On making

For a long time I’ve been operating in one mode of learning and personal growth, and I’m in the process of pivoting to another.

Since sometime in college, I have followed what we might call a consume-curate-archive model of learning. I read online frequently, so I have hundreds of articles saved to Instapaper about a range of topics. I read books. I guzzle podcasts, and I use Tweetdeck to follow a lot of carefully-refined Twitter lists about politics, tech, culture, and more.

This is a process of finding inputs, highlighting or annotating them, and stashing them away. It’s a kind of orderly digital hoarding, and I’ve been doing it for a long time.

At the same time, my creative output slowed to a crawl. I’m not sure if there was a direct 1-to-1 tradeoff of those two (any writer will tell you that reading is essential to better writing), but certainly I was gathering a lot of inputs and not using them to produce rare and valuable outputs.

There are a lot of reasons for that. Basic lifestyle is one factor, especially after college. Unsure what I wanted to do, I felt directionless and frustrated. After being across the country for college, I moved back home and worked for myself for about a year. (A contemporary indicator of the simmering desire to make was the joy I felt designing and creating my solopreneur business.) After a few months on my current job, at Earlham, I feel better consistently. Maybe I should have created in spite of my mood, but I didn’t, and now I feel like I can again.

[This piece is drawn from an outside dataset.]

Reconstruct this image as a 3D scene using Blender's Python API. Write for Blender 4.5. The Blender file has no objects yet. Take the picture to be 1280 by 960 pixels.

I also experience typical human anxieties about reactions. Some of my work can be private, but some should be public, and how do I sort which is which? We know deliberate practice, “learn by doing” guided by consistent feedback, is the only path to mastering something, but how do I implement that? Say I decide writing is what I want to do. Do I have to spend all my time keeping track of website comments and worrying about traffic? Can I make money from it? Should I? I feel like I have a lot to say, but am I then violating my own privacy just to get attention or make a buck? If I succeed, do I have to be a “public figure” (I don’t want to be)? There’s a halting problem to be modeled here, and my conjecture is that this kind of thinking never terminates on its own.

All of that was enough to smother my creativity for a long time.

That’s no way to live, to work, or to grow professionally. That’s why, in the last few months, I’ve been gradually switching into a creation-first model of learning – a model in which producing some artifact (at a high level it doesn’t much matter what kind) is the guiding principle, rather than accumulating a lot of neatly-arranged inputs.